The bus ride from Denizli to Antalya was the longest highway leg of our trip, but it wasn’t boring. For one thing, the scenery was spectacular.
Our route took us through a number of small provincial towns – there was no burg of any size on the E87 between Denizli and Antalya – and they were mostly unremarkable, but in one of them we passed this striking silver mosque, and I was able to snap a photo of it as we went by. The tinting of the bus’s windshield is responsible for the blue coloring of the upper quarter of the picture.
In general these towns appeared to be farming communities, not much different from any others you would find in the Balkans or the rest of southeastern Europe.

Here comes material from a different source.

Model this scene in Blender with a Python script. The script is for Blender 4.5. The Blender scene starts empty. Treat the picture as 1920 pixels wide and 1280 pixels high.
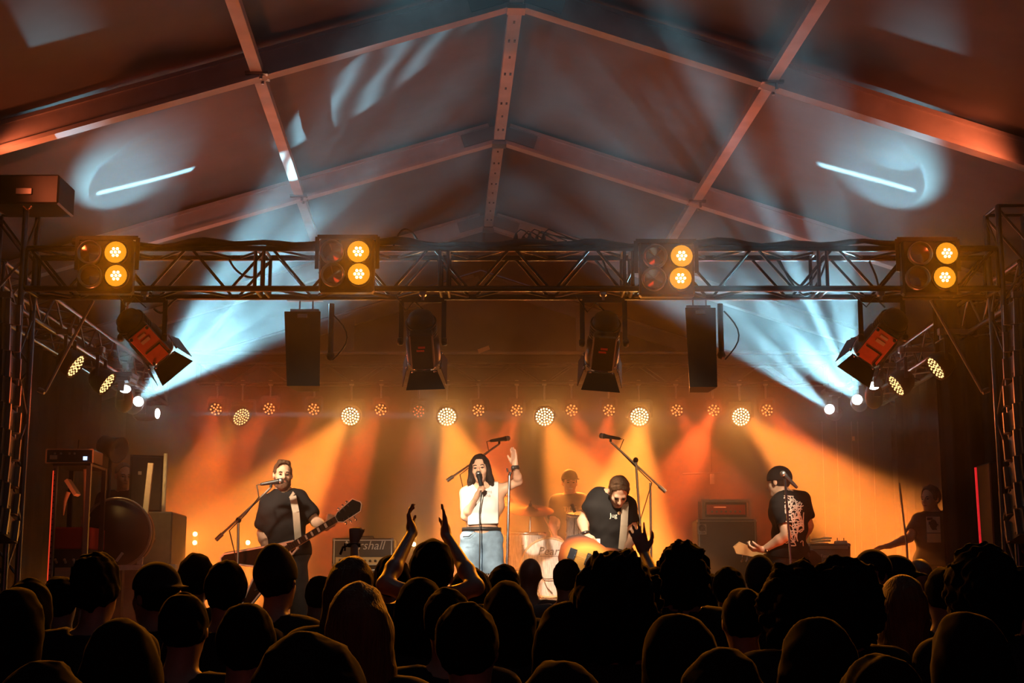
import bpy, math, random
import numpy as np
from mathutils import Vector, Matrix, Quaternion
import openvdb

SC = bpy.context.scene
COL = SC.collection
V = Vector
rnd = random.Random(7)

# ------------------------------------------------------------------ camera
F = 2800.0
TH = math.atan(500 / F)
CAM = V((0, 0, 1.75))
cam_d = bpy.data.cameras.new('camera')
cam_d.sensor_width = 36.0
cam_d.lens = 36.0 * F / 1920
cam_d.clip_end = 200
cam = bpy.data.objects.new('camera', cam_d)
cam.location = CAM
cam.rotation_euler = (math.pi / 2 + TH, 0, 0)
COL.objects.link(cam)
SC.camera = cam


def P(px, py, Y):
    """the point of the world that stands at depth Y behind pixel (px, py)"""
    u, v = (px - 960) / F, (640 - py) / F
    y = math.cos(TH) - v * math.sin(TH)
    z = math.sin(TH) + v * math.cos(TH)
    k = Y / y
    return V((u * k, Y, CAM.z + z * k))


# ------------------------------------------------------------------ view, world, render settings of the scene
SC.view_settings.view_transform = 'Standard'
SC.view_settings.look = 'None'
SC.view_settings.exposure = 0.0
SC.view_settings.gamma = 1.0
SC.view_settings.use_curve_mapping = False
cy = SC.cycles
cy.max_bounces = 4
cy.diffuse_bounces = 2
cy.glossy_bounces = 2
cy.transmission_bounces = 3
cy.transparent_max_bounces = 6
cy.volume_bounces = 0
cy.sample_clamp_indirect = 3.0
cy.sample_clamp_direct = 40.0
cy.use_denoising = True
cy.adaptive_threshold = 0.02
cy.caustics_reflective = False
cy.caustics_refractive = False
cy.volume_step_rate = 1.0
cy.volume_max_steps = 64

w = bpy.data.worlds.new('night')
SC.world = w
w.use_nodes = True
w.node_tree.nodes['Background'].inputs[0].default_value = (0.35, 0.42, 0.75, 1)
w.node_tree.nodes['Background'].inputs[1].default_value = 0.032

BEAM = (0.36, 0.82, 1.0)
AMBER = (1.0, 0.36, 0.06)
GOLD = (1.0, 0.52, 0.14)
RED = (1.0, 0.10, 0.02)
AMB2 = (1.0, 0.255, 0.03)
GOLD2 = (1.0, 0.42, 0.08)


def spot(name, loc, tgt, watt, col, half, blend=0.3, rad=0.04, gobo=None, roll=0.0, shadow=True):
    d = bpy.data.lights.new(name, 'SPOT')
    d.energy = watt
    d.color = col
    d.spot_size = math.radians(2 * half)
    d.spot_blend = blend
    d.shadow_soft_size = rad
    o = bpy.data.objects.new(name, d)
    o.location = loc
    q = (V(tgt) - V(loc)).to_track_quat('-Z', 'Y')
    o.rotation_euler = (q.to_matrix() @ Matrix.Rotation(math.radians(roll), 3, 'Z')).to_euler()
    COL.objects.link(o)
    if gobo:
        d.use_nodes = True
        nt = d.node_tree
        N = nt.nodes
        L = nt.links
        em = next(n for n in N if n.type == 'EMISSION')
        tc = N.new('ShaderNodeTexCoord')
        sp = N.new('ShaderNodeSeparateXYZ')
        L.new(tc.outputs['Normal'], sp.inputs[0])

        def M(op, a, b=None, clamp=False):
            m = N.new('ShaderNodeMath')
            m.operation = op
            m.use_clamp = clamp
            for i, x in enumerate((a, b)):
                if x is None:
                    continue
                if isinstance(x, (int, float)):
                    m.inputs[i].default_value = x
                else:
                    L.new(x, m.inputs[i])
            return m.outputs[0]
        az = M('ABSOLUTE', sp.outputs[2])
        gx = M('DIVIDE', sp.outputs[0], az)
        gy = M('DIVIDE', sp.outputs[1], az)
        d.energy = watt / 8
        out = M('MULTIPLY', gobo(nt, M, gx, gy), 8.0)
        L.new(out, em.inputs['Strength'])
    return o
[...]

Most of the pictures in this leg of the trip I shot from the bus, since we made few stops. Aside from the silver mosque, there were few items worth a snapshot, although I did take a fancy to the bright yellow structure in the picture below, since it seemed a bit atypical for the area. The facade had the appearance of a small business establishment rather than a residence, but there were no signs to identify it as such. Perhaps it was just being completed and hadn’t opened for business yet.
When we did stop, it was for gas and food. We obtained both at this gas station and restaurant in one of the small towns on the road.
The nazar boncuğu is an amulet believed to protect against the “evil eye.” Nazar boncuğu is the Turkish spelling; the ğ is silent, and the c is pronounced like a “j” in English, so pronounce it as if it were spelled “nazar bonju”. (Or just Anglicize it completely to “nazar bonchuk.”) The nazar boncuğu can take a number of forms; beads are one of the most common, but the one we encountered most often was a glass disk with a blue edge and a blue or black dot superimposed on a white or yellow center. In the truck stop restaurant on the way to Antalya, Jim Windlinger demonstrated one possible application for it.
Nazar-type amulets are found all over the Middle East and South Asia, but they are especially popular in Turkey, and we found them everywhere we went. I bought up a large batch of them – they are quite inexpensive – and distributed them to various friends and my co-workers in the LA County Internal Services Department upon my return.
After lunch we made one other stop on the way to Antalya. Attila announced that he knew a nomad who had a camp by the side of the highway in a remote area, and we would take a break there. The ostensible “nomad camp” turned out to be a kind of concession where the lady sold shawls, amulets and various other trinkets, and I’m sure she made a decent living off the tourist trade. She appeared to be living alone there, which seemed unlikely given the isolation of the place, and the tent, despite its rustic appearance, was too elaborate and well-furnished to be the dwelling of a real nomad.
I wondered what kind of arrangement the owner – whoever the real owner was – had made with the government to obtain the cachet to set up beside the highway to sell souvenirs to tourists with no competitors.
Nevertheless, it was a pleasant diversion on what was an otherwise uneventful part of the trip, and we enjoyed the break.
The tractor in the picture below was a dead giveaway that the “nomad” camp was probably a side business run by a local landowner; why on earth would a real nomad need a tractor?
Across the highway from the “nomad” camp was a mysterious structure, shaped somewhat like a yurt but made of masonry, standing by itself in the middle of a field. We never found out its purpose.
Finally, just before sunset, we came down from the mountains and caught our first glimpse of the Antalya, metropolis of Turkey’s Mediterranean coast, gleaming in the late afternoon sun.